** BEGIN INFORMATION PROVIDED **

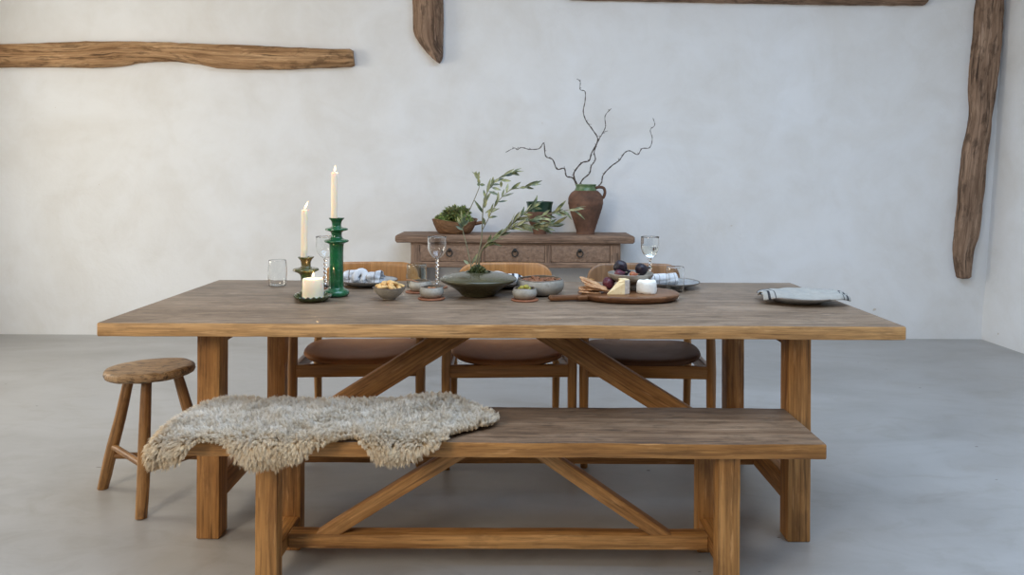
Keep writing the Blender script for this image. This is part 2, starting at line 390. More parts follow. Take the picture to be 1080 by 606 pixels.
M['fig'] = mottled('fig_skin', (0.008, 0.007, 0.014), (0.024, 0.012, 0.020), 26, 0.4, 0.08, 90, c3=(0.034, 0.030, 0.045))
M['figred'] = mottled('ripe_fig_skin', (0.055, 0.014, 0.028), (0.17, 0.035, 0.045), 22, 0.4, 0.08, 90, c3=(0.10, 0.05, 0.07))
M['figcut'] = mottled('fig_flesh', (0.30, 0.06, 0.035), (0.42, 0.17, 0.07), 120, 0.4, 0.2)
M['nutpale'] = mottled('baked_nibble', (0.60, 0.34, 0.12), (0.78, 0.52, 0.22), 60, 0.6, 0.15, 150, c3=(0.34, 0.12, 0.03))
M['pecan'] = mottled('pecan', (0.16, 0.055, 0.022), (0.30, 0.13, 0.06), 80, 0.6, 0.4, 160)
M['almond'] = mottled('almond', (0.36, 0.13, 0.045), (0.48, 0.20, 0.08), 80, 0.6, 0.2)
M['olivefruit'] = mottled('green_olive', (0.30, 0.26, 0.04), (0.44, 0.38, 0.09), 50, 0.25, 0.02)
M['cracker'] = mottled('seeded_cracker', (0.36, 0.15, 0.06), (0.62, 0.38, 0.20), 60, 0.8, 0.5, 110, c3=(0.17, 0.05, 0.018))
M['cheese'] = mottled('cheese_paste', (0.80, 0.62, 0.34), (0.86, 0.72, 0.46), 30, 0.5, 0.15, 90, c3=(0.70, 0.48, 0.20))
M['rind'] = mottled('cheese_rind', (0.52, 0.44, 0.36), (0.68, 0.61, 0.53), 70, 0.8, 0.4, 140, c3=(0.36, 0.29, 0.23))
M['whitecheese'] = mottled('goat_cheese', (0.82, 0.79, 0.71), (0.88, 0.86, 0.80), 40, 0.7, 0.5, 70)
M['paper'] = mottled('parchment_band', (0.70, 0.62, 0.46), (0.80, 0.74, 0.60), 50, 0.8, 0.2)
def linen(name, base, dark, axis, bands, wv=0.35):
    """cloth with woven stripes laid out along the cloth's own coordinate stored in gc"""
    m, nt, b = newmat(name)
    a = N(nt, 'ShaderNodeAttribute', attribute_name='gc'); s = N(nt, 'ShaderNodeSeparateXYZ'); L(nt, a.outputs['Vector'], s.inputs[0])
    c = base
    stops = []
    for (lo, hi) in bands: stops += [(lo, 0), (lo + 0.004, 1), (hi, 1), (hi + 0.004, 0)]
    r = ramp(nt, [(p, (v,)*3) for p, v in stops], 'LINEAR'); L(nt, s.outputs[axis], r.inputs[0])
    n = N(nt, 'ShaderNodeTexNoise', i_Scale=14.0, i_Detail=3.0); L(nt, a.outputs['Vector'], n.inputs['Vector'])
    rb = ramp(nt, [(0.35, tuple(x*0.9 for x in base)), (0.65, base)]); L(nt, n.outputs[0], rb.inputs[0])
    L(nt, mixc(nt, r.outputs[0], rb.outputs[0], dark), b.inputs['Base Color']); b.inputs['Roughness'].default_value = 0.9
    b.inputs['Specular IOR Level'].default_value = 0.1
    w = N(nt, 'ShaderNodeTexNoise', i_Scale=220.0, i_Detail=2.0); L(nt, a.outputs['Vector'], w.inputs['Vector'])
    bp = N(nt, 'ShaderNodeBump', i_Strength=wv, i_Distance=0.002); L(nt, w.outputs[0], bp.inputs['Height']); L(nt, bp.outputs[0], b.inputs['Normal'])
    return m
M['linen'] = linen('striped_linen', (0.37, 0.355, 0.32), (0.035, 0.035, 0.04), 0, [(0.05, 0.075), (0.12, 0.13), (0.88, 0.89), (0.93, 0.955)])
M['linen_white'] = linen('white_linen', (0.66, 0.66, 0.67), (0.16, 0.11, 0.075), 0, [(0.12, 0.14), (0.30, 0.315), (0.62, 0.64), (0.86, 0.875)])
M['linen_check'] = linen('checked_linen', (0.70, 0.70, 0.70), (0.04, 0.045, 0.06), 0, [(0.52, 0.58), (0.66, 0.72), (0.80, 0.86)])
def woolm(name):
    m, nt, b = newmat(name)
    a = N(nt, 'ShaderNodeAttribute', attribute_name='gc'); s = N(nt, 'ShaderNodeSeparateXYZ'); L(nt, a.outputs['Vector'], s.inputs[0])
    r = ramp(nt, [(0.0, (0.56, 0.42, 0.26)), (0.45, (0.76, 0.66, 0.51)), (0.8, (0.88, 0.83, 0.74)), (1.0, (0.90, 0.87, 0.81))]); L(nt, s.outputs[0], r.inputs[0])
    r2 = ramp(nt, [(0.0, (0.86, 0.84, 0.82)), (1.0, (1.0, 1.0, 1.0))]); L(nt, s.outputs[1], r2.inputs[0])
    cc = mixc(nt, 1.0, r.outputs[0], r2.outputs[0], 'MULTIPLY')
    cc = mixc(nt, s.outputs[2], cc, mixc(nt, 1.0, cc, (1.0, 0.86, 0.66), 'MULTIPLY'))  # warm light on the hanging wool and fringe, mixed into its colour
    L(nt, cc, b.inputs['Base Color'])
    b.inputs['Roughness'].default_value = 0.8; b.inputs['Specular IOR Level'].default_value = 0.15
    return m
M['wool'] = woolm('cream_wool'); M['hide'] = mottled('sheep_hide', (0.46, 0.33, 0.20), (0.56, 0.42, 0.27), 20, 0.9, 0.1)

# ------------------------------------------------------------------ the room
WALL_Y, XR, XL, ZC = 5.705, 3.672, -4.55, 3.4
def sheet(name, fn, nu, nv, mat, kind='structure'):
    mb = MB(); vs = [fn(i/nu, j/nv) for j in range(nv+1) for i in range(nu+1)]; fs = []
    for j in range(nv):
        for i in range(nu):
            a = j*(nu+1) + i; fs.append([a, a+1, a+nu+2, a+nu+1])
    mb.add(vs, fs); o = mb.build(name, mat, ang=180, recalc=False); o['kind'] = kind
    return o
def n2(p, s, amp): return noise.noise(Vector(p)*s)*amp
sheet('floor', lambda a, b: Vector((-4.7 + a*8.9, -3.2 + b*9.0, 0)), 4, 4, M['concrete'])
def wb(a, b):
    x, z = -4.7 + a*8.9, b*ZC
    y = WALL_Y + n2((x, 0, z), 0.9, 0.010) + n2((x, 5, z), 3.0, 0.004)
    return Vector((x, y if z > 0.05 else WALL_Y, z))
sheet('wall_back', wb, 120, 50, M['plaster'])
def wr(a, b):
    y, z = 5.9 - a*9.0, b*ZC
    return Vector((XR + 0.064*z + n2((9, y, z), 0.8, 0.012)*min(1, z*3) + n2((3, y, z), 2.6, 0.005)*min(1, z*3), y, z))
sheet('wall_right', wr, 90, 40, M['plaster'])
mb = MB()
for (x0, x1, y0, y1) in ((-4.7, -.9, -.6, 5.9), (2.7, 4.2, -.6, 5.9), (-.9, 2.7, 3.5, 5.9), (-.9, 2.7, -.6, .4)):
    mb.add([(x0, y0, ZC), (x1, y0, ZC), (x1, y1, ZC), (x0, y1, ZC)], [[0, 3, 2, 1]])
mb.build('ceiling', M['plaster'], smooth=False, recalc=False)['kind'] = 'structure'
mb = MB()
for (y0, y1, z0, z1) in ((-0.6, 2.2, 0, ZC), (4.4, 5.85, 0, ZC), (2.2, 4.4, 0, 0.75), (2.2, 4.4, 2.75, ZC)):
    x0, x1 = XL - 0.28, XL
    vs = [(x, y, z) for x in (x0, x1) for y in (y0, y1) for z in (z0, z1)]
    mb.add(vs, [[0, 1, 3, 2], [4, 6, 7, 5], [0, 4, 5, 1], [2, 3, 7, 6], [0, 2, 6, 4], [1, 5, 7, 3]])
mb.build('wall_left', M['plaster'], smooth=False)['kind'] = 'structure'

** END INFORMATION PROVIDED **

> **DIRECTIONS FOR THIS TASK**
Find the lines of the material that hold the word "MULTIPLY" and report their count alone.

> **FULL RESPONSE**
2